Comparing Hearst, Tribune, Scripps
From Mermigas on Media, Aug. 22:
The jury is still out on whether any of these publishing scions, including Tribune Co., Dow Jones, the New York Times, E.W. Scripps, and Gannett, can make a successful transition into an electronic information age with their editorial legacies intact.… Scripps is succeeding where Tribune is stumbling.
Scripps broadened its horizons early in the game by investing in niche networks that continue to dominate cable as well as the Web and merchandising circles. The gangbuster success of Food Network and HGTV more than offset its rocky investments in cable and online shopping.
Scripps’ cable unit, which generated nearly half the company’s annual revenue and nearly twice that of its newspaper operations, is the reason why its stock price outperforms its peers in a market that has been unforgiving to media for years….
By comparison, Tribune invested its money and resources a decade or more ago in Chicago cable outlet CLTV, one of the first and strongest local 24-hour cable news operations, and the startup television network the WB, which is morphing after 12 years of red ink into the CW….
Neither Tribune nor Scripps, nor many of their newspaper brethren, have been able to make the necessary commanding leap into online classifieds in order to keep from losing that vein of gold to the unlikely new competitors like Craigslist. Merrill Lynch analyst Lauren Rich Fine estimates that over the past decade, newspapers have lost $7 billion in classified ad revenue to online competitors, which are just getting started. Most publishing players lack the means to constructively offset those losses with new revenue growth. Hence, Fine’s “scary” five-year projection that has pure play publishers like Tribune collectively posting marginal losses on flat (1.4% growth) revenue by 2011.

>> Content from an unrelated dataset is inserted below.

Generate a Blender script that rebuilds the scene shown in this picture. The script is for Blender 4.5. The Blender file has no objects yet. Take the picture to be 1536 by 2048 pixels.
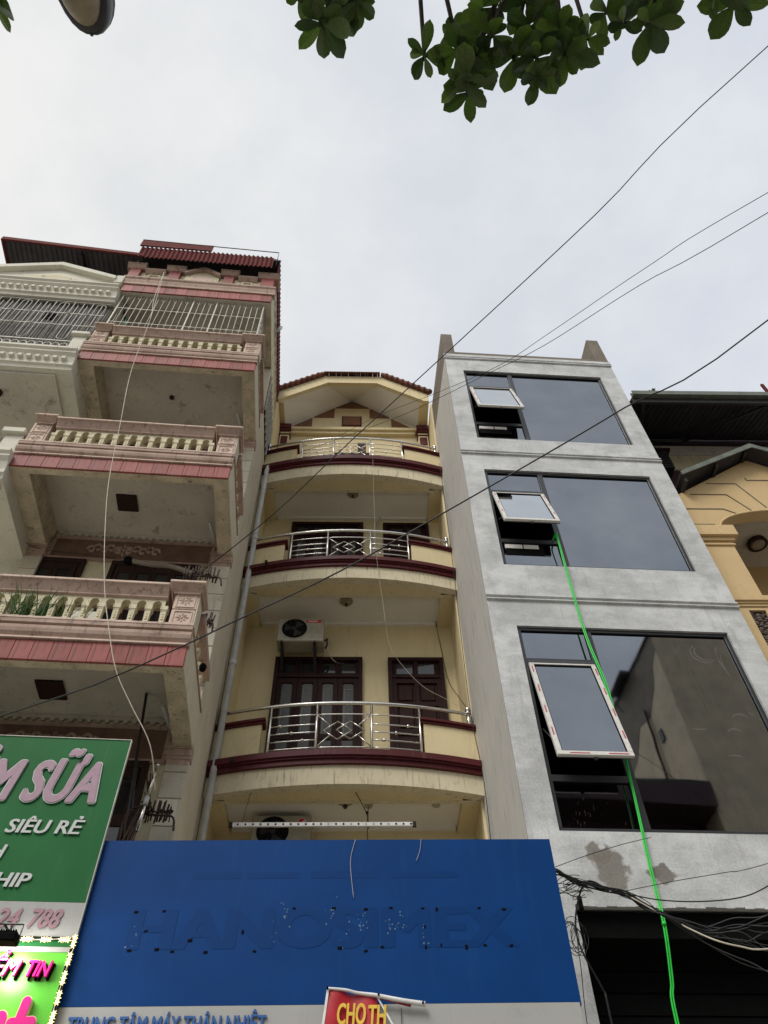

The research firm Outsell predicts that the newspaper industry faces a $20 billion revenue shortfall by 2010 based on the continuing decline in paid circulation and advertising that not only threatens its historical 20%-plus operating margins but its basic business model.
That appears be the fate Hearst Corp. is attempting to avoid by amassing its nearly 75% stake in Hearst-Argyle Television, keeping the float tiny and essentially moving it toward going private while aggressively continuing to take minority stakes in advanced broadband enterprises such as Brightcove and Sling Media that are breathing new life into its old broadcast business. Hearst gets it. It understands that it is not enough to talk about integrating.
Not very cheerful. But interesting.
Technorati tags: newspapers | business | online media


Not one of the above mentioned newspaper companies is losing money. The newspaper industry is still vibrant and a good investment. The golden era of newspapers hasn’t arrived yet.
Just shows people lip-sync what they hear.
Danny L. McDaniel
January 14, 2007 at 5:26 amAre you talking about the corporation as a whole — or the newspaper part of the company? Because the newspapers are losing both subscribers and ad revenue in a steady downhill slide. That’s what people talk about … not the profits that, say, the Washington Post Co. rakes in from Kaplan or some other non-journalism property they own.